Multiway Alignment of Political Attitudes
Letizia Iannucci, Ali Faqeeh, Ali Salloum, Ted Hsuan Yun Chen, Mikko Kivelä
TL;DR
The paper argues that traditional pairwise analyses of political attitudes overlook higher-order dependencies that shape belief systems. It introduces a multiway alignment framework built on consensus partitions and entropy-based measures, with an alignment score that uses adjusted mutual information to quantify how a topic informs the joint structure across other topics. The authors demonstrate the method on simulations and real data, including ANES time-series (2004–2020) and Finnish online discourse and parliamentary voting, revealing rising multiway alignment and a growing role for party identification in shaping issue bundles.

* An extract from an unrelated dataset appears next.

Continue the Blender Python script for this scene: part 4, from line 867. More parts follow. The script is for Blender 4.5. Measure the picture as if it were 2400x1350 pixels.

They provide an open-source Python package for applying the methodology and discuss implications for studying polarization across surveys, legislatures, and online discussions. Overall, the work offers a robust, scalable tool to uncover higher-order constraint patterns in political attitude spaces beyond pairwise relationships.
Abstract
The related concepts of partisan belief systems, issue alignment, and partisan sorting are central to our understanding of politics. These phenomena have been studied using measures of alignment between pairs of topics, or how much individuals' attitudes toward a topic reveal about their attitudes toward another topic. We introduce a higher-order measure that extends the assessment of alignment beyond pairs of topics by quantifying the amount of information individuals' opinions on one topic reveal about a set of topics simultaneously. Applying this approach to legislative voting behavior shows that parliamentary systems typically exhibit similar multiway alignment characteristics, but can change in response to shifting intergroup dynamics. In American National Election Studies surveys, our approach reveals a growing significance of party identification together with a consistent rise in multiway alignment over time.